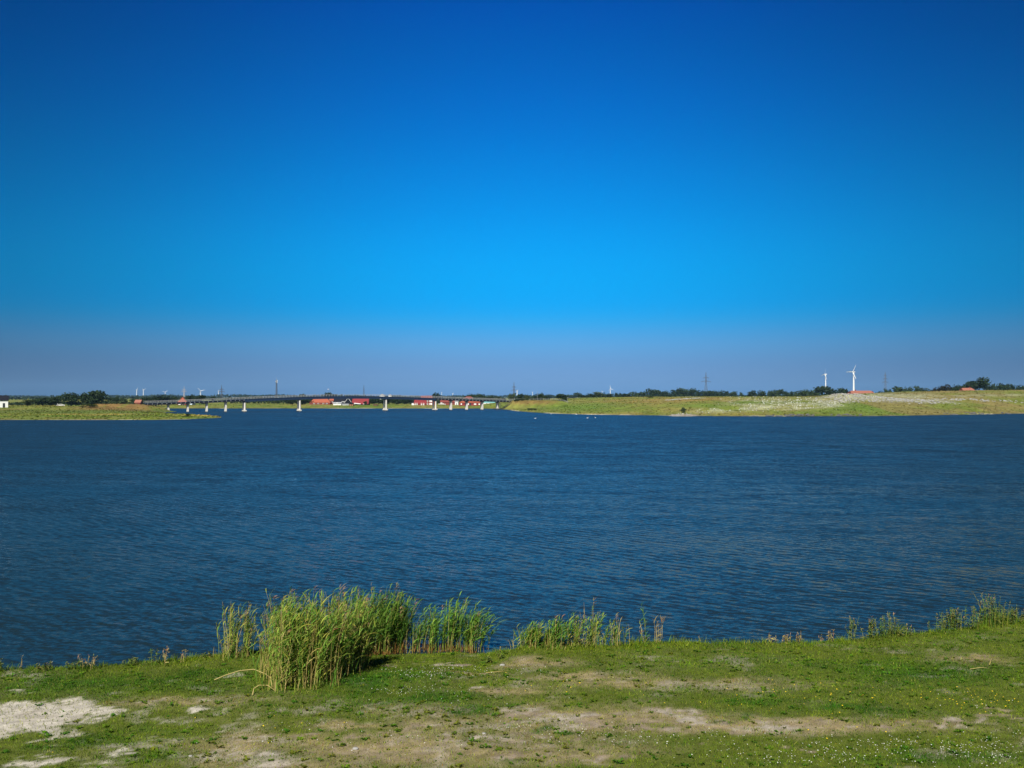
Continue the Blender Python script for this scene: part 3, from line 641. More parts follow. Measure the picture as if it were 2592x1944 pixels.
def weed(label, px, py, hgt, kind, rpx=10, n=6, seed=0, z=.5, group='weeds on the bank edge'):
    n = int(n * (1.9 if px > 1900 else .9)) + 1; rpx *= 1.25; hgt *= 1.2 if kind == 'bush' else 1
    random.seed(seed); x0, y0 = gnd(px, py, z); z0 = nz1(x0, y0); st, lf, hd = MB(), MB(), MB()
    for _ in range(n):
        x, y = random.gauss(0, rpx / F * y0 * .6), random.gauss(0, .10); h = hgt * random.uniform(.55, 1.03); zb = nz1(x0 + x, y0 + y) - z0
        lx, ly = random.gauss(0, .13) * h, random.gauss(0, .1) * h
        pts = [(x + lx * t * t, y + ly * t * t, zb + h * t) for t in (0, .4, .75, 1)]
        col = random.choice(STRAW + BROWN[:1]) if kind == 'dry' else random.choice(GREEN[:2] + YELL[:2])
        st.tube(pts, [.005, .004, .003, .002], 3, col, False)
        for k in range({'dry': 3, 'leafy': 18, 'bush': 17}[kind]):
            t = random.uniform(.1, .97); i = 0 if t < .4 else 1 if t < .75 else 2; p = Vector(pts[i]).lerp(Vector(pts[i + 1]), (t - (0, .4, .75)[i]) / (.4, .35, .25)[i])
            c_ = random.choice(STRAW if kind == 'dry' else [(.075, .14, .04), (.11, .17, .05), (.16, .19, .07), (.22, .21, .10)]); v = random.uniform(.7, 1.2)
            leaf(lf, p[:], random.random() * 6.283, random.uniform(.1, 1.1), random.uniform(.08, .17) * (1.2 - .6 * t), .024, tuple(q * v for q in c_), .4, .05)
        if kind == 'dry' or random.random() < .35:
            top = Vector(pts[3]); c_ = random.choice([(.27, .22, .17), (.33, .28, .21), (.24, .18, .15)])
            for _k in range(8):
                leaf(hd, (top - Vector((lx * .2, ly * .2, 1)) * random.uniform(0, .16))[:], random.random() * 6.283, random.uniform(.7, 1.3), random.uniform(.04, .09), .018, tuple(q * random.uniform(.7, 1.3) for q in c_), .2, .1)
    name = 'dry_weed' if kind == 'dry' else 'green_weed'
    root = thing(name, (x0, y0, z0), label, 'weed', group)
    st.build('stems', M['straw'], root, True, kind='stuff')
    if lf.v: lf.build('leaves', M['reed'], root, True, kind='stuff')
    if hd.v: hd.build('seed_heads', M['straw'], root, True, kind='stuff')


for q in [('thin brown seed stalk near the left end of the bank edge', 55, 1690, .36, 'dry', 4, 2), ('low green weed on the bank edge, leftmost of the leafy ones', 108, 1690, .22, 'leafy', 14, 5),
          ('small dark green weed at the very left edge of the bank', 4, 1696, .34, 'leafy', 8, 4), ('pale branched dry weed with feathery tops above the left bank', 226, 1684, .40, 'dry', 14, 9),
          ('short dim dry weed left of the pale feathery weed', 185, 1686, .2, 'leafy', 12, 4), ('short pale green weed between two dry weeds on the left bank', 332, 1680, .22, 'leafy', 10, 5),
          ('green weed with a snapped leaning stem on the left bank', 392, 1678, .42, 'leafy', 5, 2), ('slim dry stalk with a brown plume on the left bank', 418, 1676, .46, 'dry', 6, 4),
          ('pale tufted stalk just left of the sparse yellowing reeds', 472, 1670, .34, 'dry', 5, 3), ('short green weed at the foot of the sparse yellowing reeds', 528, 1662, .22, 'leafy', 9, 4),
          ('small upright green weed beside the sandy cove', 1268, 1648, .36, 'leafy', 4, 2), ('low leafy weed on the sand of the cove', 1242, 1655, .16, 'leafy', 10, 5),
          ('tiny lone stalk standing on the middle of the bank edge', 1778, 1626, .32, 'dry', 3, 1), ('thin curved dry stalk leaning left on the bank edge', 1948, 1622, .30, 'dry', 5, 3),
          ('faint dry stalks beside the thin curved stalk', 1985, 1622, .30, 'dry', 10, 5), ('tall pale feathery dry weed on the right bank', 2020, 1618, .44, 'dry', 7, 7),
          ('short dry stalks right of the pale feathery weed', 2070, 1617, .34, 'dry', 8, 4), ('dry stalks with light heads left of the narrow green weed', 2098, 1616, .34, 'dry', 9, 5),
          ('narrow tall green weed on the right bank', 2152, 1614, .55, 'bush', 9, 5), ('bushy green weed with pale tops in the middle of the right bank', 2205, 1609, .55, 'bush', 14, 8),
          ('green weed with a pale seed spike on the right bank', 2245, 1606, .55, 'bush', 18, 8), ('low thin weeds trailing off on the right bank', 2285, 1602, .28, 'leafy', 14, 5),
          ('wide bushy weed thicket at the right of the bank', 2400, 1588, .56, 'bush', 44, 30), ('tall thin stemmed weeds near the right end of the bank', 2500, 1580, .80, 'bush', 26, 18),
          ('slender weed with pale tips at the right end of the bank', 2560, 1574, .55, 'leafy', 12, 6), ('small weed cut by the right edge of the photo', 2588, 1568, .35, 'leafy', 8, 4)]:
    weed(*q, seed=int(q[1]) + 5)

def shore_grass(N, seed):
    """long grass on the lip of the bank in ragged tufts"""
    r = np.random.default_rng(seed); x = -16 + 34 * r.random(N); ys_ = np.interp(x, SHX, SHY); y = ys_ - .12 - np.abs(r.normal(0, .22, N)); z, d = near_height(x, y)
    px = CX + x * F / y; t = noise2(x / .45, y * 0 + 7, 95, 3); amt = sstep(t, .38, .72) * (.30 + .9 * np.exp(-((px - 1480) / 190) ** 4) + .55 * np.exp(-((px - 2250) / 170) ** 4) + .8 * np.exp(-((px - 2500) / 130) ** 4))
    k = (r.random(N) < amt) & (d > .03) & ~((px > 900) & (px < 1270)); x, y, z, amt = x[k], y[k], z[k], amt[k]; n = len(x)
    h = (.10 + .36 * r.random(n) ** 1.5) * np.clip(amt * 1.25, .4, 1.3); a = r.random(n) * 6.283; w = .008 + .008 * r.random(n); la = r.normal(0, 1.0, n); l = h * (.15 + .5 * r.random(n))
    ca, sa = np.cos(a) * w / 2, np.sin(a) * w / 2; m = np.c_[x + np.cos(la) * l * .35, y + np.sin(la) * l * .35, z + h * .6]
    V = np.concatenate([np.c_[x - ca, y - sa, z - .02], np.c_[x + ca, y + sa, z - .02], m + np.c_[ca, sa, ca * 0], m - np.c_[ca, sa, ca * 0], np.c_[x + np.cos(la) * l, y + np.sin(la) * l, z + h]]); i = np.arange(n)
    Fa = np.concatenate([np.c_[i, i + n, i + 2 * n], np.c_[i, i + 2 * n, i + 3 * n], np.c_[i + 3 * n, i + 2 * n, i + 4 * n]])
    pal = np.array([(.13, .19, .05), (.17, .22, .05), (.20, .21, .06), (.30, .25, .12), (.10, .16, .04)]); c = pal[(r.random(n) * 5).astype(int)] * (.7 + .6 * r.random(n))[:, None]
    tag(np_mesh('shore_grass', V, Fa, M['grass'], np.tile(c, (5, 1))), kind='stuff')
shore_grass(34000, 96)

random.seed(5)
def stalk(label, pts, rad=.012):
    P = [(lambda a: (a[0], a[1], nz1(*a) + dz))(gnd(px, py)) for px, py, dz in pts]
    mb = MB(); mb.tube(P, [rad] + [rad * .9] * (len(P) - 2) + [rad * .3], 5, random.choice(STRAW[:2]), True)
    tag(mb.build('fallen_reed', M['straw'], None, True, True), label, 'reed stalk', 'fallen reed stalks on the grass')
stalk('long pale bent reed stalk arching over the grass left of the large clump', [(545, 1708, .03), (575, 1703, .10), (610, 1700, .18), (645, 1700, .20), (675, 1706, .14), (695, 1716, .05)])
stalk('small curled pale reed stalk at the foot of the large clump', [(642, 1752, .03), (645, 1745, .10), (658, 1742, .15), (680, 1740, .13), (700, 1745, .03)])
stalk('straight thin pale stalk lying on the grass right of the cove', [(1230, 1691, .04), (1262, 1689, .05), (1290, 1686, .04)], .009)
stalk('short pale stalk lying on the grass at far right', [(2450, 1684, .03), (2478, 1682, .05), (2500, 1682, .03)], .009)
stalk('forked dry stalk on the bare patch at far right', [(2500, 1672, .03), (2505, 1660, .06), (2510, 1655, .05)], .009)

# pale stones on the sandy ground
for lab, px, py, s in [('small pale stone on the sandy track at lower middle', 902, 1894, .05), ('grey stone on the sand of the cove', 1272, 1662, .06), ('tiny white stone in the grass at lower left', 486, 1910, .035), ('pale stone among clover right of the dry strip', 1225, 1855, .035)]:
    x, y = gnd(px, py); random.seed(px); mb = MB()
    vs = []; 
    for j, (zz_, rr) in enumerate([(0, .8), (.35, 1.0), (.75, .7)]):
        for k in range(8): a = k * math.pi / 4; q = rr * random.uniform(.8, 1.15); vs.append((s * q * math.cos(a) * 1.3, s * q * math.sin(a), s * zz_))
    fs = [(j * 8 + k, j * 8 + (k + 1) % 8, j * 8 + 8 + (k + 1) % 8, j * 8 + 8 + k) for j in range(2) for k in range(8)] + [tuple(range(16, 24))]
    mb.add(vs, fs); tag(mb.build('stone', M['palestone'], None, False, True, loc=(x, y, nz1(x, y) - .005)), lab, 'stone', 'pale stones on the near bank')

# ------------------------------------------------------------------ trees
def crown_mesh(seed, tall=1.0, lobes=9, flat=0.0):
    rr = random.Random(seed); mb = MB(); L = []
    for k in range(lobes):
        a = rr.random() * 6.283; q = math.sqrt(rr.random()) * .34; zc = .22 + .58 * rr.random()
        if flat: zc = .55 + .3 * rr.random(); q = math.sqrt(rr.random()) * .40
        q *= 1 - .55 * max(0, zc - .45) / .5
        L.append((q * math.cos(a), q * math.sin(a), zc, rr.uniform(.15, .24)))
    L.append((0, 0, .5 if not flat else .7, .30)); 
    for k in range(800):
        lx, ly, lz, lr = rr.choice(L); v = Vector((rr.gauss(0, 1), rr.gauss(0, 1), rr.gauss(0, 1))).normalized()
        rad = lr * (rr.random() ** .35) * rr.uniform(.9, 1.12); p = Vector((lx, ly, lz)) + Vector((v.x, v.y, v.z * .9)) * rad
        p.z = max(p.z, .08 + .1 * rr.random())
        nrm = (v + Vector((rr.gauss(0, .5), rr.gauss(0, .5), rr.gauss(0, .5)))).normalized()
        u = nrm.cross(Vector((.3, .2, 1))).normalized(); w = nrm.cross(u); s = rr.uniform(.026, .06); t = rr.random() * 6.283
        u, w = u * math.cos(t) + w * math.sin(t), w * math.cos(t) - u * math.sin(t)
        sh = rr.uniform(.7, 1.3); c = tuple(q * sh for q in (.030, .052, .018))
        mb.add([(p - u * s)[:], (p - w * s * .7 + nrm * s * .2)[:], (p + u * s)[:], (p + w * s * .7 - nrm * s * .1)[:]], [(0, 1, 2, 3)], c)
    P = np.array(mb.v); lo = np.array([np.percentile(P[:, 0], 1.5), np.percentile(P[:, 1], 1.5), .06]); hi = np.array([np.percentile(P[:, 0], 98.5), np.percentile(P[:, 1], 98.5), np.percentile(P[:, 2], 99)])
    P[:, :2] = (P[:, :2] - (lo + hi)[:2] / 2) / (hi - lo)[:2]; z0 = P[:, 2].min() if not flat else .06; P[:, 2] = .05 + (P[:, 2] - z0) / (hi[2] - z0) * .95
    mb.v = [tuple(q) for q in P]
    return mb.mesh('crown', CROWN['dark'], True)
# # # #
YOUR INSTRUCTIONS: Give back exactly the lines from the first line of the data through the line with "hd.build('seed_heads', M['straw'], root, True, kind='stuff')", pictures excluded.

FULL SOLUTION:
Continue the Blender Python script for this scene: part 3, from line 641. More parts follow. Measure the picture as if it were 2592x1944 pixels.
def weed(label, px, py, hgt, kind, rpx=10, n=6, seed=0, z=.5, group='weeds on the bank edge'):
    n = int(n * (1.9 if px > 1900 else .9)) + 1; rpx *= 1.25; hgt *= 1.2 if kind == 'bush' else 1
    random.seed(seed); x0, y0 = gnd(px, py, z); z0 = nz1(x0, y0); st, lf, hd = MB(), MB(), MB()
    for _ in range(n):
        x, y = random.gauss(0, rpx / F * y0 * .6), random.gauss(0, .10); h = hgt * random.uniform(.55, 1.03); zb = nz1(x0 + x, y0 + y) - z0
        lx, ly = random.gauss(0, .13) * h, random.gauss(0, .1) * h
        pts = [(x + lx * t * t, y + ly * t * t, zb + h * t) for t in (0, .4, .75, 1)]
        col = random.choice(STRAW + BROWN[:1]) if kind == 'dry' else random.choice(GREEN[:2] + YELL[:2])
        st.tube(pts, [.005, .004, .003, .002], 3, col, False)
        for k in range({'dry': 3, 'leafy': 18, 'bush': 17}[kind]):
            t = random.uniform(.1, .97); i = 0 if t < .4 else 1 if t < .75 else 2; p = Vector(pts[i]).lerp(Vector(pts[i + 1]), (t - (0, .4, .75)[i]) / (.4, .35, .25)[i])
            c_ = random.choice(STRAW if kind == 'dry' else [(.075, .14, .04), (.11, .17, .05), (.16, .19, .07), (.22, .21, .10)]); v = random.uniform(.7, 1.2)
            leaf(lf, p[:], random.random() * 6.283, random.uniform(.1, 1.1), random.uniform(.08, .17) * (1.2 - .6 * t), .024, tuple(q * v for q in c_), .4, .05)
        if kind == 'dry' or random.random() < .35:
            top = Vector(pts[3]); c_ = random.choice([(.27, .22, .17), (.33, .28, .21), (.24, .18, .15)])
            for _k in range(8):
                leaf(hd, (top - Vector((lx * .2, ly * .2, 1)) * random.uniform(0, .16))[:], random.random() * 6.283, random.uniform(.7, 1.3), random.uniform(.04, .09), .018, tuple(q * random.uniform(.7, 1.3) for q in c_), .2, .1)
    name = 'dry_weed' if kind == 'dry' else 'green_weed'
    root = thing(name, (x0, y0, z0), label, 'weed', group)
    st.build('stems', M['straw'], root, True, kind='stuff')
    if lf.v: lf.build('leaves', M['reed'], root, True, kind='stuff')
    if hd.v: hd.build('seed_heads', M['straw'], root, True, kind='stuff')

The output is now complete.